BP uses inline inspection (ILI) tools, or smart pigs, regularly on the North Slope. The company has run between five and six inline inspections each year since 2000, with more than 180 smart pigs on various pipelines since 1986. Most pipelines on the North Slope are not piggableand the significant majority are above grade and accessible=, says BP.

This means other inspection techniques(e.g. ultrasonic inspection and radiographic inspection) are used to detect and monitor corrosion.

Between August 1998 (the date of the last smart pig run) and February 2006, BP conducted approximately 1,200 inspections of various kinds on the oil transit line.

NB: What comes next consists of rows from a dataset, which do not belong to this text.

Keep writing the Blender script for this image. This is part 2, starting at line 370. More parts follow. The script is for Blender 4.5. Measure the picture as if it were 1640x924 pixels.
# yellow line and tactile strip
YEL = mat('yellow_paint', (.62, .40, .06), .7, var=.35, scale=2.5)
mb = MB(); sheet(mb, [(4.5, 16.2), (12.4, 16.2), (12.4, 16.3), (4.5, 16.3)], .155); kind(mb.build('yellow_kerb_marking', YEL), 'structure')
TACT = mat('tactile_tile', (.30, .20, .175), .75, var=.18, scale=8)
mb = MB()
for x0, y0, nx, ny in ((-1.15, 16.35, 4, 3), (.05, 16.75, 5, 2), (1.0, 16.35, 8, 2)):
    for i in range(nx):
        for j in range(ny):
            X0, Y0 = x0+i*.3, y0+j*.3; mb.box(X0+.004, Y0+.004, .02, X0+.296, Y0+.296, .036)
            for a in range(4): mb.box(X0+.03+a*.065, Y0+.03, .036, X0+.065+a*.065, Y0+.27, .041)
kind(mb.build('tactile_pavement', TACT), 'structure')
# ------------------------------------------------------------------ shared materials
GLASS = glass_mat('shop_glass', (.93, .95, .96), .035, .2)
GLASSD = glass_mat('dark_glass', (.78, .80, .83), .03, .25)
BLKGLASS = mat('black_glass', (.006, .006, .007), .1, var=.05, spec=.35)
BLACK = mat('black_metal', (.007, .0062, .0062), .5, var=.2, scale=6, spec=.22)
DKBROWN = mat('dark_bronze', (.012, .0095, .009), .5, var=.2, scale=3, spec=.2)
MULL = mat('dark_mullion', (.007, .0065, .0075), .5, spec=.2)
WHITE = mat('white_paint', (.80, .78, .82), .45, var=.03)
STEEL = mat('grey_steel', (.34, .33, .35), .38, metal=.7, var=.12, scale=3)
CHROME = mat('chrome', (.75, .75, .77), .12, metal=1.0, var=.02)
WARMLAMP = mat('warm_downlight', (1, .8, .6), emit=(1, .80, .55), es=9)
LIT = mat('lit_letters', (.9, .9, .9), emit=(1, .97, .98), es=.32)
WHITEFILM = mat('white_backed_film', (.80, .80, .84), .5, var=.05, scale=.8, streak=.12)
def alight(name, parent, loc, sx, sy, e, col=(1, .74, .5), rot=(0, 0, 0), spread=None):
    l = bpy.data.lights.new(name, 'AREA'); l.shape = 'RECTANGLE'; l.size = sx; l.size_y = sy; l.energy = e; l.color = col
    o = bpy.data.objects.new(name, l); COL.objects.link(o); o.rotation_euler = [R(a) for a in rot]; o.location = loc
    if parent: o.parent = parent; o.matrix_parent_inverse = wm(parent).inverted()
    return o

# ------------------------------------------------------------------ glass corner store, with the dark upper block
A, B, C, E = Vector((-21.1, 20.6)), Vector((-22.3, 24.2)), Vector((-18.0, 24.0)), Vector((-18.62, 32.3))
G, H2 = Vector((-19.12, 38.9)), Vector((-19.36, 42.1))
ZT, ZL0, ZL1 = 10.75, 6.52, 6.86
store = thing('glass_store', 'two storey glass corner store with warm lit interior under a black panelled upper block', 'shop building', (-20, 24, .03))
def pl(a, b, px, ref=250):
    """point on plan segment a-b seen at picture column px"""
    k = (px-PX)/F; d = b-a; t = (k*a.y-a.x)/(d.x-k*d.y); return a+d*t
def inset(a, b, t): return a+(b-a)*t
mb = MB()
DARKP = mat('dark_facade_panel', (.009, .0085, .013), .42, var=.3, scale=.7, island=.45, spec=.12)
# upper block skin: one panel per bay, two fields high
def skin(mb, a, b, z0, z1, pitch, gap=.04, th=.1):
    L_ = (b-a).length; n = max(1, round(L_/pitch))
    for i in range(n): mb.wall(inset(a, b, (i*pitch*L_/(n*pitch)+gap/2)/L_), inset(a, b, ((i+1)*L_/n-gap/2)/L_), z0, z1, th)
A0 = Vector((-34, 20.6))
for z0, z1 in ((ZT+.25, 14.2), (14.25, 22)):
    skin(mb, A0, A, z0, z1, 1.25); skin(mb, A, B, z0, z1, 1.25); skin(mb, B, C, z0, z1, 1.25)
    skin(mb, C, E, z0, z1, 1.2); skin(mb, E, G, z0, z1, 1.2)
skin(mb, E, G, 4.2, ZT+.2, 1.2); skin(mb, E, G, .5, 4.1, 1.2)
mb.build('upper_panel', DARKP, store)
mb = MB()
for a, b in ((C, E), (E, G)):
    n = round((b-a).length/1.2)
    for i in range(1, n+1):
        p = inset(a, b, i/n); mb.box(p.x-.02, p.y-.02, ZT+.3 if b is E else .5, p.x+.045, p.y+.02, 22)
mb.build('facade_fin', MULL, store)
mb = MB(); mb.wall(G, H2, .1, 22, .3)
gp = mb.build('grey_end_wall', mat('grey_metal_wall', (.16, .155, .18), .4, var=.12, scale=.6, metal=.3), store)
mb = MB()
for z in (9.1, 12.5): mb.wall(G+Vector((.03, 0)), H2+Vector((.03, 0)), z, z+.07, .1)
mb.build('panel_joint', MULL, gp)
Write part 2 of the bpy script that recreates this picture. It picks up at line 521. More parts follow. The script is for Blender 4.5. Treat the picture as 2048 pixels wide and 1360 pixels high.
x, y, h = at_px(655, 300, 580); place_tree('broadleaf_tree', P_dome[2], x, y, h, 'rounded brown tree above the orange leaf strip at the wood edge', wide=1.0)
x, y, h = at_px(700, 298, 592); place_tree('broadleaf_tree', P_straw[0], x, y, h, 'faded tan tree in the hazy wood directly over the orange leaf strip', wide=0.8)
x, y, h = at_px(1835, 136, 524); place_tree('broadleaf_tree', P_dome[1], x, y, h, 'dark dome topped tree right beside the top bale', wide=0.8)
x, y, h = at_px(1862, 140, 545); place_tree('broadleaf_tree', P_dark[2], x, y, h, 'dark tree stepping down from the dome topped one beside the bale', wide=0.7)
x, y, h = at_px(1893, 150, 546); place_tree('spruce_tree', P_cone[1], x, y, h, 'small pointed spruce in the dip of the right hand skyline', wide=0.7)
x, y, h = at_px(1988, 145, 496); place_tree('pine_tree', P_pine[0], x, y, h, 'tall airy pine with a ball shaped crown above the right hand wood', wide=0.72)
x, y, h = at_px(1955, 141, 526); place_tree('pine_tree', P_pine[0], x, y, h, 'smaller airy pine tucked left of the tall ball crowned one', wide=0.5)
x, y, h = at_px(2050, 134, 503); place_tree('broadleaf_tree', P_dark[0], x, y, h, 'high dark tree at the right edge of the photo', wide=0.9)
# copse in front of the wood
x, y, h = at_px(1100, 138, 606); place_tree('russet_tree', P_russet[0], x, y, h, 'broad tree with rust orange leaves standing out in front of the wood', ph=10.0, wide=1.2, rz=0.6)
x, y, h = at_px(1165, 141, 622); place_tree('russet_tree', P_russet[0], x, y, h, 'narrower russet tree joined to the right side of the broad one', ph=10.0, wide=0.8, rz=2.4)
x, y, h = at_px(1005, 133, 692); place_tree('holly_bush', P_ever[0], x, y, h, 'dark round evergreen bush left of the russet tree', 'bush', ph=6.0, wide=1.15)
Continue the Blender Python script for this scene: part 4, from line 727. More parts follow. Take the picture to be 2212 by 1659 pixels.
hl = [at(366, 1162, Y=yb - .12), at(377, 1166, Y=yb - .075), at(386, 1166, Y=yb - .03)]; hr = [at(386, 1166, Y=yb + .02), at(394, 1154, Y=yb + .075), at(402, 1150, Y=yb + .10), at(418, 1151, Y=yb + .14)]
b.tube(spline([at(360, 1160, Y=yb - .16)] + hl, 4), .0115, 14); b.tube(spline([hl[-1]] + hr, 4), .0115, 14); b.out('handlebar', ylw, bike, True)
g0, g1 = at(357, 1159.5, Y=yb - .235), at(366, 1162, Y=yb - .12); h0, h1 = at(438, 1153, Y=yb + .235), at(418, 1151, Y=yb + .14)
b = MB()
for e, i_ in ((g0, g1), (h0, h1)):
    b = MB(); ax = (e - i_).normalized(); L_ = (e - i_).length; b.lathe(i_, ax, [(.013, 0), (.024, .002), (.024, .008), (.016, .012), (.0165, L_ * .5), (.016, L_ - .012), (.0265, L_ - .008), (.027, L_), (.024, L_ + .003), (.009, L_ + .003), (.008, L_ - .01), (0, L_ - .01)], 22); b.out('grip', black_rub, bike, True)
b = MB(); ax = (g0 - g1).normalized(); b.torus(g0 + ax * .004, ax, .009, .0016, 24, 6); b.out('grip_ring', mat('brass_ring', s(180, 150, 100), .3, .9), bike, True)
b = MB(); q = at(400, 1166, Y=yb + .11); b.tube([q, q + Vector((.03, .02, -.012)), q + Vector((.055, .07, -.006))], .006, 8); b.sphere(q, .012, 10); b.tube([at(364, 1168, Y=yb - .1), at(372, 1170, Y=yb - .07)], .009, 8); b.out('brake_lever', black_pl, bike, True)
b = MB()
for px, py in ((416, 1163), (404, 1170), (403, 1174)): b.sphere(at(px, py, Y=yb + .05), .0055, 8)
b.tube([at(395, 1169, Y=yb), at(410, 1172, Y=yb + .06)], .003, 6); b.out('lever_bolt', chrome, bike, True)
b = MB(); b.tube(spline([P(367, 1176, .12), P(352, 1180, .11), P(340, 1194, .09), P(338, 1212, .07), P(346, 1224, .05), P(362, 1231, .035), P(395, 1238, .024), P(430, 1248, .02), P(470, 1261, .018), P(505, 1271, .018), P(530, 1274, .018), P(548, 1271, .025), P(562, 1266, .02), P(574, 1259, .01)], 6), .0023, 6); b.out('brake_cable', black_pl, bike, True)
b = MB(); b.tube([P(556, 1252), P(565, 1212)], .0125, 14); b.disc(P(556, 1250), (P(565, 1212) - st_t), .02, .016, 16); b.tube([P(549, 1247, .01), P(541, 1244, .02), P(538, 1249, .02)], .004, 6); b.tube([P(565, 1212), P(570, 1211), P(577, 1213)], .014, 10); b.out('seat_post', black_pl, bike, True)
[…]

There were another 1,600 inspections done on other oil transit lines between January 1, 1998 and March 2, 2006, according to BP. One-hundred percent of the samples from Prudhoe Bay oil transit lines tested between 1995 and 2005 showed corrosion rates below the company’s target of 0.002 in. per year. Annual ultrasonic inspection data showed manageable corrosion rates, although there was some evidence of increased corrosion rate in the GC-2 oil transit line in September 2005. BP expects to spend $72 million on corrosion control this year.

“We are still seeking to understand exactly what caused the pitting of the line, but we won’t know for sure until we can conduct laboratory tests,” says Marshall. “Not knowing exactly what we were up against, the only responsible option was to protect the environment from potential spills by shutting down the field in an orderly fashion.”

Checks and balances to reinforce the maintenance decisions are missing, says Kuprewicz. Cost reductions should never be done at the expense of the business.
“We identified a gap in our corrosion inspection system and we will correct it,” says Marshall. “In the future, we will have a better system to protect our pipelines and we have already gained important new operating knowledge. Through adversity, we will enhance our operating capability.”